The Housing Bill is particularly important because it will introduce discretionary powers for local authorities to license all private landlords in parts of their area with low housing demand and problems in the private rented sector. Those powers will be available elsewhere to tackle serious antisocial behaviour in that sector. We hope that those powers will allow local authorities to control rogue landlords, who are a minority but can, nevertheless, cause problems that affect an entire community.

Where landlords fail to meet the requirements of a licensing scheme, local authorities will have the power to issue management orders against the landlords and assume control of the properties and the rental income. We cannot allow such antisocial behaviour to continue. We recognise of course that not all private landlords operate irresponsibly. There are significant opportunities for them to contribute to the objectives of the sustainable communities plan, and the private housing sector has a critical role in partnerships to address housing market problems in coalfield communities and low income areas. Local authorities will now have extra powers to do more to support improving homes in the private sector for vulnerable households who currently live in non-decent homes. They will also have wider powers to provide assistance to help owners and tenants to repair and improve their homes.
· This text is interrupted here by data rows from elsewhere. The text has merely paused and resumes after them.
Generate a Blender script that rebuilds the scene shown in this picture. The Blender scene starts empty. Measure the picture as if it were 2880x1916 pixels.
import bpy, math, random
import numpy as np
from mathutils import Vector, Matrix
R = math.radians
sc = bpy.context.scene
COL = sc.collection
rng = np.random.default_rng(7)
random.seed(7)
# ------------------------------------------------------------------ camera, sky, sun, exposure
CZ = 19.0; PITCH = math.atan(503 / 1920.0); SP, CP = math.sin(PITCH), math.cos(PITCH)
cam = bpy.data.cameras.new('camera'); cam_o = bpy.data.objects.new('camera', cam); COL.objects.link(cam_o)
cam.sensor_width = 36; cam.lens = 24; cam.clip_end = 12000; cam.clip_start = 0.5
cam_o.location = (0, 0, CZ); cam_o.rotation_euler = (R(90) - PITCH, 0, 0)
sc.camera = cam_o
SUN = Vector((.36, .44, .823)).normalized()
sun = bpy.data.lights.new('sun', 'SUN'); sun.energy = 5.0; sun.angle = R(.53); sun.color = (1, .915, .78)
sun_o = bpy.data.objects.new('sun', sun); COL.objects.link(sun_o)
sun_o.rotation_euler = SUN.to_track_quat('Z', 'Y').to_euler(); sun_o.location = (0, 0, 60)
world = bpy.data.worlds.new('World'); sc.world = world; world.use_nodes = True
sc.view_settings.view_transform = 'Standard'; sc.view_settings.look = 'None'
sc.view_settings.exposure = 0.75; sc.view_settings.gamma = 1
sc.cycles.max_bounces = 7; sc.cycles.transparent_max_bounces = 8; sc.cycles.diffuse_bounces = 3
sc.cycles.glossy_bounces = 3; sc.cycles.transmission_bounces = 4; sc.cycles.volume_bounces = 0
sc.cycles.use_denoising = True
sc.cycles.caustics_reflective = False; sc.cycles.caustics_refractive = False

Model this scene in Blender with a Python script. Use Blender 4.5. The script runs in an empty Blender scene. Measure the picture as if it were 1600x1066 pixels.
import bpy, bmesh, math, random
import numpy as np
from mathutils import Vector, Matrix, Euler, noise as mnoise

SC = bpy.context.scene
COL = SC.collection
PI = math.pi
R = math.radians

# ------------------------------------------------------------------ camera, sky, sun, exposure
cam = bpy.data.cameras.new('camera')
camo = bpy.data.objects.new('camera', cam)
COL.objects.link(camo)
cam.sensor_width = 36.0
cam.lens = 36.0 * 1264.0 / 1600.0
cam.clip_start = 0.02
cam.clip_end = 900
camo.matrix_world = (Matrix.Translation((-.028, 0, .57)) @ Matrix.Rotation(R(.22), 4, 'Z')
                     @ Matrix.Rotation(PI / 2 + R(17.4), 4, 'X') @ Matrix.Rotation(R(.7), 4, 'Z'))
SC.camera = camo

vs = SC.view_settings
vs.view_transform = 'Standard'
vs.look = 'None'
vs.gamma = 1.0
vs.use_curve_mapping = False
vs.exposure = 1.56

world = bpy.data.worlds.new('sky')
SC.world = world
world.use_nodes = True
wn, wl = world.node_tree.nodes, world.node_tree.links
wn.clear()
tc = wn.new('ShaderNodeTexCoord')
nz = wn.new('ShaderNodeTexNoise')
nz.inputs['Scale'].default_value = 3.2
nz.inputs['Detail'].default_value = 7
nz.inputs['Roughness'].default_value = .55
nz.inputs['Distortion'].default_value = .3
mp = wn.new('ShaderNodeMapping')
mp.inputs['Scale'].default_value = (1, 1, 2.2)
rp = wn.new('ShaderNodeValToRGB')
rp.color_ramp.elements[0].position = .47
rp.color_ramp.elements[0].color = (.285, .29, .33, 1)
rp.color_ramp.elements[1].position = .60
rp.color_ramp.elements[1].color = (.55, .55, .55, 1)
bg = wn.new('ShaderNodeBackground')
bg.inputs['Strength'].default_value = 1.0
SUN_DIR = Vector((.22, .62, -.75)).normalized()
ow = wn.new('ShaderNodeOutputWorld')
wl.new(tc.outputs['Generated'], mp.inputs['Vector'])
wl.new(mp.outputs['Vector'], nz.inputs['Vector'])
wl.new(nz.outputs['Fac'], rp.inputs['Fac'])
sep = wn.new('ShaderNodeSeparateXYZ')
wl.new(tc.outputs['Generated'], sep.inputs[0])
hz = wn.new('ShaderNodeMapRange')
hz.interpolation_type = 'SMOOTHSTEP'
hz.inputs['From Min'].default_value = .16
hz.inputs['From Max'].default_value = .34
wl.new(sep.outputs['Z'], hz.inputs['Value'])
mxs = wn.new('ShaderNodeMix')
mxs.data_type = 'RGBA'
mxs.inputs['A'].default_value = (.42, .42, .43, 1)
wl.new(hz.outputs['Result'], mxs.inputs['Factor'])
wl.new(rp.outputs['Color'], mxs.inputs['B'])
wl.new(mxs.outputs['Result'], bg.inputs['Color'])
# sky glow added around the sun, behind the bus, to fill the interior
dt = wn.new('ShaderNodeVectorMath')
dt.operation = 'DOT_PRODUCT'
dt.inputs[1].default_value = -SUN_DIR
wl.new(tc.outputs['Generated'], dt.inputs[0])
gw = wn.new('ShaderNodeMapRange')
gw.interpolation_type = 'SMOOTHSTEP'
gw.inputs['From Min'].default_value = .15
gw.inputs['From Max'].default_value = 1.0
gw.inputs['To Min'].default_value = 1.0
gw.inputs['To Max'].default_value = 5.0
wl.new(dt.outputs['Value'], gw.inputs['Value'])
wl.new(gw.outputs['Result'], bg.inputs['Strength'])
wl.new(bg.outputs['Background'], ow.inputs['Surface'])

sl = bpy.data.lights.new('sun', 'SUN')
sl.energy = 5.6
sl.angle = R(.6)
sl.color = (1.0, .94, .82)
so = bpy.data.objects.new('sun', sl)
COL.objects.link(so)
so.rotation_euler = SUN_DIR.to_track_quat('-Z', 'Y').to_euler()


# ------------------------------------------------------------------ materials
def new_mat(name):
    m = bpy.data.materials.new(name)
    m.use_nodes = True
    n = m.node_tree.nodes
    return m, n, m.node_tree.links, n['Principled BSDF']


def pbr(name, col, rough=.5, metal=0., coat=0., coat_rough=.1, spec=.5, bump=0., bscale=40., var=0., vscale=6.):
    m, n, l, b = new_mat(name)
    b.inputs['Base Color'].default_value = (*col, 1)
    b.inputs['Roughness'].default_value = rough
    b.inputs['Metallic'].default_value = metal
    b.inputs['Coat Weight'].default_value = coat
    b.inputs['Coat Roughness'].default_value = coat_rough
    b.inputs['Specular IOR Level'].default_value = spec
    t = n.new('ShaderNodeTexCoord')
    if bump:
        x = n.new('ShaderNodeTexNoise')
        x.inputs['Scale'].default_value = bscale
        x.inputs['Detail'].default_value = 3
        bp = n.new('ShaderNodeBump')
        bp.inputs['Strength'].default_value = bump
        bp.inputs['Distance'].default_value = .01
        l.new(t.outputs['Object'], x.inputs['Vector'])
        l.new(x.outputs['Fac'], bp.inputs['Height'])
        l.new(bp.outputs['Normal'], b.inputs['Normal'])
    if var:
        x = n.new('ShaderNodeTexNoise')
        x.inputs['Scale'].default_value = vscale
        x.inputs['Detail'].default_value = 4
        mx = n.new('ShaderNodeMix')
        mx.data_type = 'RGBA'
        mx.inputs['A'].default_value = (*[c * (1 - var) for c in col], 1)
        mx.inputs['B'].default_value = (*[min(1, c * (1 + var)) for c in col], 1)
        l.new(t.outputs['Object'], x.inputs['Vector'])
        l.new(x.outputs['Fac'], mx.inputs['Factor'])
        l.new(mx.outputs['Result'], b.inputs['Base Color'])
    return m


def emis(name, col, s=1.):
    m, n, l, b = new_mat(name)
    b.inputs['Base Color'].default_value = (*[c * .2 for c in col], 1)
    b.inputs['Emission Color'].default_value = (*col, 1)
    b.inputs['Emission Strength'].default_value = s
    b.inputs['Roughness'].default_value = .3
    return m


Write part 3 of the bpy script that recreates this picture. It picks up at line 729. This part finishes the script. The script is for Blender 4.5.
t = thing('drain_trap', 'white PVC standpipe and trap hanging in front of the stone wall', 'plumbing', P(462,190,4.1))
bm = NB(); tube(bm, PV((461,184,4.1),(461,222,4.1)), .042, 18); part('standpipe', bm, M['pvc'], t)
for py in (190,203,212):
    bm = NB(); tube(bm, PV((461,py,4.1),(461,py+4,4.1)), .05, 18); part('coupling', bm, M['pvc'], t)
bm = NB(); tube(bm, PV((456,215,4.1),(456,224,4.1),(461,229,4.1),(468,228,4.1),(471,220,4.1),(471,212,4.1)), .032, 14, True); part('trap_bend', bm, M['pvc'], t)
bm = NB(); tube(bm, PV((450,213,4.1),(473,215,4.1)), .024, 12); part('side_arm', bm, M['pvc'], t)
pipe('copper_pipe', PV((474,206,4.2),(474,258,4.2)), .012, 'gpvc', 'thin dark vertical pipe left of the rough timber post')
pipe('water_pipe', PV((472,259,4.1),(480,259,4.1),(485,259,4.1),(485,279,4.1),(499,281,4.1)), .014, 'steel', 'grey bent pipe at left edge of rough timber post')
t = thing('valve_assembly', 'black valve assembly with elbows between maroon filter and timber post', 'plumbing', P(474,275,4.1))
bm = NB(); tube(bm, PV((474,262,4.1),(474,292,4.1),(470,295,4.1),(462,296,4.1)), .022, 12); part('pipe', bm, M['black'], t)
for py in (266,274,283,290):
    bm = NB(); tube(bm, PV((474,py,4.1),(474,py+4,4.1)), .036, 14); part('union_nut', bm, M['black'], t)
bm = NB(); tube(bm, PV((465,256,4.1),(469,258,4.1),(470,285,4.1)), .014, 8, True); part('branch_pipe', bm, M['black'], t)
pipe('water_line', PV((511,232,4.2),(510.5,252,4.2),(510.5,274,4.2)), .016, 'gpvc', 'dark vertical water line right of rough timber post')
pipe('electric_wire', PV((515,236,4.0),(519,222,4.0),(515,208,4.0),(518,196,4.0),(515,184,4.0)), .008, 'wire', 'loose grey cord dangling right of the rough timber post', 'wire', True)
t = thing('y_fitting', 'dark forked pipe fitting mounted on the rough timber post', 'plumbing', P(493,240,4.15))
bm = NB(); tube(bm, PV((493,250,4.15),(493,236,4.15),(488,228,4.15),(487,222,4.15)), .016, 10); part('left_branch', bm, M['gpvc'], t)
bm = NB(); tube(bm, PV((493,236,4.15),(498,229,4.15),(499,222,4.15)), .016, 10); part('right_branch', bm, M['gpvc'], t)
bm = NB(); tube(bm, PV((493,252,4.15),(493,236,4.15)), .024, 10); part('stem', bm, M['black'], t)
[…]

I agree with my hon. Friend about the need to support moves to make regeneration easier and quicker. The Planning and Compulsory Purchase Bill contains measures to help in that respect. A considerable programme of action and investment is underway to provide social housing and to tackle problems with private housing and the housing market in general. In the end, we all recognise that the coalfield communities in areas that have suffered from a legacy of under-investment and a failure to address economic—

The motion having been made after Seven o'clock, and the debate having continued for half an hour, MADAM DEPUTY SPEAKER adjourned the House without Question put, pursuant to the Standing Order.

Adjourned at four minutes to Nine o' clock.